Supreme Court Decision. The Supreme Court in Oncale saw no justification in the statutory language or in the Supreme Court's precedents for a categorical rule excluding same-sex harassment claims from the coverage of Title VII. The employer argued in Oncale that recognizing liability for same-sex harassment would transform Title VII into a general civility code for the American workplace. In response to that argument, the Supreme Court stated that the risk is no greater for same-sex than for opposite-sex harassment, and that the risk of such a problem is adequately met by careful attention to the requirements of Title VII of the Civil Rights Act of 1964.
Discrimination Because of Sex. The Supreme Court found that Title VII does not prohibit all verbal or physical harassment in the workplace; it is directed only at discrimination because of sex. The Court also stated that it had never held that workplace harassment, even harassment between men and women, is automatically discrimination because of sex merely because the words used have sexual content or connotations.
Sexual Desire Not a Factor. The Court also found that harassing conduct need not be motivated by sexual desire to support an inference of discrimination on the basis of sex. A trier of fact might reasonably find such discrimination, for example, if a female victim is harassed in such sex-specific and derogatory terms by another woman as to make it clear that the harasser is motivated by general hostility to the presence of women in the workplace. A same-sex harassment plaintiff may also, of course, offer direct comparative evidence about how the alleged harasser treated members of both sexes in a mixed-sex workplace. Whatever evidentiary route the plaintiff chooses to follow, he or she must always prove that the conduct at issue was not merely tinged with offensive sexual connotations, but actually constituted discrimination because of sex.

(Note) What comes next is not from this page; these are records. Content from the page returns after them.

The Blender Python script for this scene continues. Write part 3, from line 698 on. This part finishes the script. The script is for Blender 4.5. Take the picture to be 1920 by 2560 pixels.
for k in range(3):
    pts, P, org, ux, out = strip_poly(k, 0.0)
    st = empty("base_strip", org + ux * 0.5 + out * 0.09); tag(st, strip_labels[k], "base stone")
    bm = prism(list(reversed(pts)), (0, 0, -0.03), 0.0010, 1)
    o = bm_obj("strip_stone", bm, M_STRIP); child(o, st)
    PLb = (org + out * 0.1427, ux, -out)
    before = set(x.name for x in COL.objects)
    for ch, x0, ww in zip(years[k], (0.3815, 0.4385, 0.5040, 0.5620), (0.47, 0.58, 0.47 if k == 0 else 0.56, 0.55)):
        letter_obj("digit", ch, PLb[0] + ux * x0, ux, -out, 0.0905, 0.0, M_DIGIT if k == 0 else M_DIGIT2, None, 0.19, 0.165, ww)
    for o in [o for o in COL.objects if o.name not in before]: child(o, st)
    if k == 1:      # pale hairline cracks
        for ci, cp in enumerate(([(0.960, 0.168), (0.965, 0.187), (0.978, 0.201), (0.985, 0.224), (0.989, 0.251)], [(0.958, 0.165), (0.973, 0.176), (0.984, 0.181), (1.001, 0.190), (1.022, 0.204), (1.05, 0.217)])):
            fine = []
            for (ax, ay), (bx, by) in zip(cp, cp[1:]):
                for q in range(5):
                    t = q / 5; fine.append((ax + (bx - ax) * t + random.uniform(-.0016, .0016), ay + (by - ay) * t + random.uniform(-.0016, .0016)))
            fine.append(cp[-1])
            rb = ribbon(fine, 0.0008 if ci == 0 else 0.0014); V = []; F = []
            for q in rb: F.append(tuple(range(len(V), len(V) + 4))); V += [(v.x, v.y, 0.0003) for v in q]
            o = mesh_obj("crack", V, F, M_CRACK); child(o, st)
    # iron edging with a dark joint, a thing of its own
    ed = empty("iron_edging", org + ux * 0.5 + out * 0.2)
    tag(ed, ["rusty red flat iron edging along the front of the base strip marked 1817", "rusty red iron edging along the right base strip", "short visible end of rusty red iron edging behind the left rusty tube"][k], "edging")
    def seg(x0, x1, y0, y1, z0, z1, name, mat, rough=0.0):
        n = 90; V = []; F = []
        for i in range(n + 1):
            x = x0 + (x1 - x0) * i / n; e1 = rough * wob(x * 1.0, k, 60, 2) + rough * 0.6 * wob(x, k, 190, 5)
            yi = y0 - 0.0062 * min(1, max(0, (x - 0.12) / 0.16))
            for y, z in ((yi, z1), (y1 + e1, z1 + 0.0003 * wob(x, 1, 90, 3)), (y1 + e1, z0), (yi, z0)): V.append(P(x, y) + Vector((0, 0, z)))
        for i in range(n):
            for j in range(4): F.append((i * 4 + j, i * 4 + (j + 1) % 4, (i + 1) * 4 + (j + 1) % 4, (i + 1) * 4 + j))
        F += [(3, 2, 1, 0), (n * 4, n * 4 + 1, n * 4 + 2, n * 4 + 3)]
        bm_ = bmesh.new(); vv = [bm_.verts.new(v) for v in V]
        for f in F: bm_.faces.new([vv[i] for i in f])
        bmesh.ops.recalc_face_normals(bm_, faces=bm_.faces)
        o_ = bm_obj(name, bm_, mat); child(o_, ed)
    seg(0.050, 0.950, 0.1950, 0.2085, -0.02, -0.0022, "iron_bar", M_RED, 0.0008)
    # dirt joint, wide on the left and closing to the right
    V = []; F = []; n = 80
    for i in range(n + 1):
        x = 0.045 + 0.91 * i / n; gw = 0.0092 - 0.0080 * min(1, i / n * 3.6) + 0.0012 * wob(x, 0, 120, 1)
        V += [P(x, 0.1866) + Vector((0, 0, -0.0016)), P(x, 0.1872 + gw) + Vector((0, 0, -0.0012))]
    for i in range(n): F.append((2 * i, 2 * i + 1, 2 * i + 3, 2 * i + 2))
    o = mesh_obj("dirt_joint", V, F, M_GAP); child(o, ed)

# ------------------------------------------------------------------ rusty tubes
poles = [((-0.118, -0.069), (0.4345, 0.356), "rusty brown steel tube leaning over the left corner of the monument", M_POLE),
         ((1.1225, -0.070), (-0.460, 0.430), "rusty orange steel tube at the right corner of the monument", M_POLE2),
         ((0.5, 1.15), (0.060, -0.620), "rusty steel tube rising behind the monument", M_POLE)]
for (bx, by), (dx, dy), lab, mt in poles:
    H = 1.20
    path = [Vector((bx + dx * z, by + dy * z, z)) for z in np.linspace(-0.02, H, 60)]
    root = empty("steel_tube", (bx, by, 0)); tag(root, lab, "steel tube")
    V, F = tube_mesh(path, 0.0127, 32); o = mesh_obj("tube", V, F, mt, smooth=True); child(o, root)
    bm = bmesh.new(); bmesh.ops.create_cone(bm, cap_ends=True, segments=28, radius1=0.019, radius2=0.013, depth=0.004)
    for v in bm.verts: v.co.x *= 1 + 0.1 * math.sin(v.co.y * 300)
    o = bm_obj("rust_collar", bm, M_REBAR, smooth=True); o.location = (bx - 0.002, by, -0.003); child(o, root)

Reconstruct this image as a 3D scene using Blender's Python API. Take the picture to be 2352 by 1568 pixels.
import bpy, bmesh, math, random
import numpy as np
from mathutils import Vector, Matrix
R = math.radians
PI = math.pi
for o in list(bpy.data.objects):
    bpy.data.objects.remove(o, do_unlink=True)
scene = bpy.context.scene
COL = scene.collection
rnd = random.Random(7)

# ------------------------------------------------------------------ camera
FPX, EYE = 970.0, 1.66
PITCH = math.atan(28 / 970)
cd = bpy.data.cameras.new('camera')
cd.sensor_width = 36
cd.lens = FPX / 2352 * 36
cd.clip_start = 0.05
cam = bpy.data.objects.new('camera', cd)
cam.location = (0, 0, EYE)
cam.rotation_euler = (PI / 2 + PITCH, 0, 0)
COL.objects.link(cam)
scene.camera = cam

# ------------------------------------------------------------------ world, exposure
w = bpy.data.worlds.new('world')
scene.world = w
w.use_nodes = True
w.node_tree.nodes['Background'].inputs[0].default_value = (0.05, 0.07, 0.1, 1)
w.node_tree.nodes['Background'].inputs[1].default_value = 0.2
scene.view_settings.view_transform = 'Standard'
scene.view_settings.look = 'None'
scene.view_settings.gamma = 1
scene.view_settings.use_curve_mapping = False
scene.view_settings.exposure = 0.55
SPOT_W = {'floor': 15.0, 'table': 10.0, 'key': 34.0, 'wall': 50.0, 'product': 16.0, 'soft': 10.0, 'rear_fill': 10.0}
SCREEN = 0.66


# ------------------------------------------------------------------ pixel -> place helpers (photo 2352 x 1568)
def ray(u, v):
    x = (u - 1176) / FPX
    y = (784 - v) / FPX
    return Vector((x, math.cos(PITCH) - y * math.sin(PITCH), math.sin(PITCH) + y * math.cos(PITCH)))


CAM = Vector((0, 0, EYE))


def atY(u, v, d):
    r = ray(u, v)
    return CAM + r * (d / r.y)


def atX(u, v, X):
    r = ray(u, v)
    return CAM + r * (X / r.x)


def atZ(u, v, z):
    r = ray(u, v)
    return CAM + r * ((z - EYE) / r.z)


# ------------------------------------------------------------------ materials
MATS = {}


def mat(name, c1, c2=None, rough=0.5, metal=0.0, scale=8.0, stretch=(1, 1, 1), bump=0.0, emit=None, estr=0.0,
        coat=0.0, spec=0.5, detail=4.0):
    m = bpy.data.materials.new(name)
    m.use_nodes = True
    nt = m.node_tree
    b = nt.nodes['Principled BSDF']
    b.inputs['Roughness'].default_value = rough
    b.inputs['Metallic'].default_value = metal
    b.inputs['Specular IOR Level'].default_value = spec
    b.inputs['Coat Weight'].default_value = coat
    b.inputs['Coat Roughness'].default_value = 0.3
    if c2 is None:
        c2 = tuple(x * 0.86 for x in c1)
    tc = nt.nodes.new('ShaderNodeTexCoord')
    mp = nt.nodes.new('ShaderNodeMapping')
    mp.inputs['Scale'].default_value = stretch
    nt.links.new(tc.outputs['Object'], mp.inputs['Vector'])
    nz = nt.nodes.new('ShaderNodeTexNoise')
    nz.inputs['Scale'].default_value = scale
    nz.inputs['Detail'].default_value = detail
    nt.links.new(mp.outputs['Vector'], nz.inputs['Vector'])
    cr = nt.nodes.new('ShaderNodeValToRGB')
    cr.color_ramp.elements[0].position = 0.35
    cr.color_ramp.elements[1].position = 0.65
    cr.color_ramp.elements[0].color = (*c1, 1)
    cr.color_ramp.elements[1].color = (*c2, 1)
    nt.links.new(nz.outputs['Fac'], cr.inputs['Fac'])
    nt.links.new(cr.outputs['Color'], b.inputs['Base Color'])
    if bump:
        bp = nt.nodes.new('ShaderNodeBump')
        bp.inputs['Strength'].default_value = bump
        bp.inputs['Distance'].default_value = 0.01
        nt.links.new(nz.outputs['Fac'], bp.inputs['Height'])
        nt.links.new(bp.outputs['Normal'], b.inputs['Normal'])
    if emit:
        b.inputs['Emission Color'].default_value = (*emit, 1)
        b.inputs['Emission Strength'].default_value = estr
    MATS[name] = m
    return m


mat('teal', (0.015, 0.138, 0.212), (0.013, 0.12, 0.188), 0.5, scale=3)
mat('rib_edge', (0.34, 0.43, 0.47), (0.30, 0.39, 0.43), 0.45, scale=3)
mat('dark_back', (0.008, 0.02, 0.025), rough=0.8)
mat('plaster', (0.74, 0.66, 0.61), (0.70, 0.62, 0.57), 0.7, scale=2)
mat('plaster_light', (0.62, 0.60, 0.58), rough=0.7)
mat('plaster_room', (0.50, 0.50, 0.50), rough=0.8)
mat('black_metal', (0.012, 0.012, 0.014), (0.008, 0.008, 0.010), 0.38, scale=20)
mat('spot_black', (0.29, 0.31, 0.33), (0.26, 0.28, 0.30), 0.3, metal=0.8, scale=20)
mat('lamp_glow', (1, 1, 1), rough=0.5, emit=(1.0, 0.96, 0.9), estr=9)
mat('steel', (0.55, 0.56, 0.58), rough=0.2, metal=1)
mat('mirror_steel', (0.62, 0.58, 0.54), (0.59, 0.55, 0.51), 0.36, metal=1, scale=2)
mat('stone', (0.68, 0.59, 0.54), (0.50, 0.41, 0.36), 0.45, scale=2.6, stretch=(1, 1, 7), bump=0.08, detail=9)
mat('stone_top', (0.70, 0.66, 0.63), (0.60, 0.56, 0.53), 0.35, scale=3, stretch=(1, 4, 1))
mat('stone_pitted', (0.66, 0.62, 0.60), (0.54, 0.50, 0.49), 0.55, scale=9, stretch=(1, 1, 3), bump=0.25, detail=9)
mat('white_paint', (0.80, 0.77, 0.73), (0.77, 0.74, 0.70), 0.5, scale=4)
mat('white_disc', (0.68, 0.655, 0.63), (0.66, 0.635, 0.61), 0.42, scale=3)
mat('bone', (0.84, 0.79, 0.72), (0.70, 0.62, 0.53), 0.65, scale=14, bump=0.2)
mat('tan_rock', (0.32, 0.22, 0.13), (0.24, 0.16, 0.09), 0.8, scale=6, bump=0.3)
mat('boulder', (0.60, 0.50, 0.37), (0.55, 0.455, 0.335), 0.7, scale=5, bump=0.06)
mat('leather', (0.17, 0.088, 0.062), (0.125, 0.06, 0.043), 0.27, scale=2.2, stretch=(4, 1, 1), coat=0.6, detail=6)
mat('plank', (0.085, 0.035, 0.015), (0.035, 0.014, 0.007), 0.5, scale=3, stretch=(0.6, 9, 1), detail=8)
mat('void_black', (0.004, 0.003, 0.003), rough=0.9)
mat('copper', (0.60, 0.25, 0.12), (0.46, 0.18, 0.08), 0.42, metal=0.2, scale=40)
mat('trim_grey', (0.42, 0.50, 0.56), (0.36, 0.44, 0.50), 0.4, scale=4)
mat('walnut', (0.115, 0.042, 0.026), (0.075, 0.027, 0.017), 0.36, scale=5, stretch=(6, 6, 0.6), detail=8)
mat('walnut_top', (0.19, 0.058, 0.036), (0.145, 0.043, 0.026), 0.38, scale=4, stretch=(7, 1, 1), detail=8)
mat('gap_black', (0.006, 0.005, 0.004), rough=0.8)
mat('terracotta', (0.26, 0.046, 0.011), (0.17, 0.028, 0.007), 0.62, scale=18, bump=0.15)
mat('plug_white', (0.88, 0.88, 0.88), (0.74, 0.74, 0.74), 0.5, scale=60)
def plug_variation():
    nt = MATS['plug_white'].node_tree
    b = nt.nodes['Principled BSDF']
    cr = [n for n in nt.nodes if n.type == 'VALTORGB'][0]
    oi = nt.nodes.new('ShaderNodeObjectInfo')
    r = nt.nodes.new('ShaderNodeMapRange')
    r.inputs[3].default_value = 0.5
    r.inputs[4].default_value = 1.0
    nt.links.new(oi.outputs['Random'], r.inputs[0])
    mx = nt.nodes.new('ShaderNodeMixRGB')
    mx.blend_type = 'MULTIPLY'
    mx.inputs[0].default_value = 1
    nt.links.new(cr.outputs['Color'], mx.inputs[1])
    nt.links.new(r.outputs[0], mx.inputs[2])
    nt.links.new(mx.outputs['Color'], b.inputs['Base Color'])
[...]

Social Context a Factor. The Supreme Court went on to say that the objective severity of harassment should be judged from the perspective of a reasonable person in the plaintiff's position, considering all the circumstances. In same-sex (as in all) harassment cases, that inquiry requires careful consideration of the social context in which particular behavior occurs and is experienced by its target. A professional football player's working environment is not severely or pervasively abusive, for example, if the coach smacks him on the buttocks as he heads onto the field -- even if the same behavior would reasonably be experienced as abusive by the coach's secretary (male or female) back at the office. The Court stated that common sense, and an appropriate sensitivity to social context, will enable courts and juries to distinguish between simple teasing or roughhousing among members of the same sex, and conduct which a reasonable person in the plaintiff's position would find severely hostile or abusive. The Supreme Court reversed the findings of the Fifth Circuit and remanded the case for further proceedings consistent with its opinion.